La Salle completed its expected march to the UAAP Season 79 men’s basketball throne last week with the sweetest of achievements—a sweep of archrival Ateneo in the title series.
Led by Jeron Teng and Cameroonian Ben Mbala, the Archers hacked out a 67-65 decision at the start of the best-of-three championship playoffs before capping their mastery of the Eagles with an emphatic 79-72 win Wednesday.
Teng engineered the narrow escape in Game 1 by giving the lead back to La Salle for good with a drive for 66-65 with 15 seconds left then preserved the victory by blocking the potential winning Ateneo attempt on the next play. An inconsequential free throw by Archer Kib Montalbo finalized the score.
Then, the son of former PBA defensive artist Alvin Teng who played his final year with the Archers sizzled like no other in the decisive Game 2 with 28 points before combining with Mbala to repulse a desperate rally by the Eagles in the last quarter.
The 6-foot-7 Mbala, who was earlier honored as Most Valuable Player, finished with 18 points and 10 rebounds and unabashedly shed tears of joy in the end even as Teng exulted as runaway choice as MVP of the Finals.
“It was a very tough tournament.
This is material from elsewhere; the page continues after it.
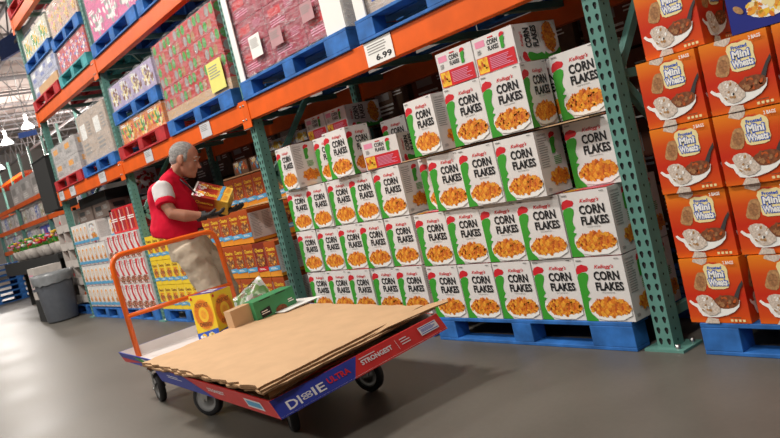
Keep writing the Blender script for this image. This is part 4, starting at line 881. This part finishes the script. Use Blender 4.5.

The teams were strong and the coaches were brilliant but I was lucky I have very good players,” said coach Aldin Ayo, who became the first mentor to nail back-to-back championships in his rookie year with different teams in different leagues.
But unlike in his unheralded coaching debut for the Letran Knights in the NCAA last year where he dethroned the San Beda Lions, the pressure was too much this time with the Archers enjoying a strong lineup that proved its worth during the preseason jousts.
Still, the 16-1 overall win-loss record this year by La Salle highlighted by a 12-0 start is simply impressive.
The championship was the first title for La Salle since 2013 when the Archers downed the University of Santo Tomas Growling Tigers by taking the last two games of the title series. Jeron was a sophomore then and played against his elder brother Jeric, who was in his last year with UST, in a rare UAAP title matchup between siblings.
While La Salle remains one crown short of matching Ateneo’s three titles in their head-to-head rivalry for supremacy in the league, the Archers moved ahead of the Eagles in the overall championship race, 9-8. La Salle, which joined the UAAP from the NCAA in 1986 eight years after a similar Ateneo move, is now No. 4 in the UAAP roster of champions behind Far Eastern U with 20 titles and University of Santo Tomas and University of the East, which are tied for second with 18 each.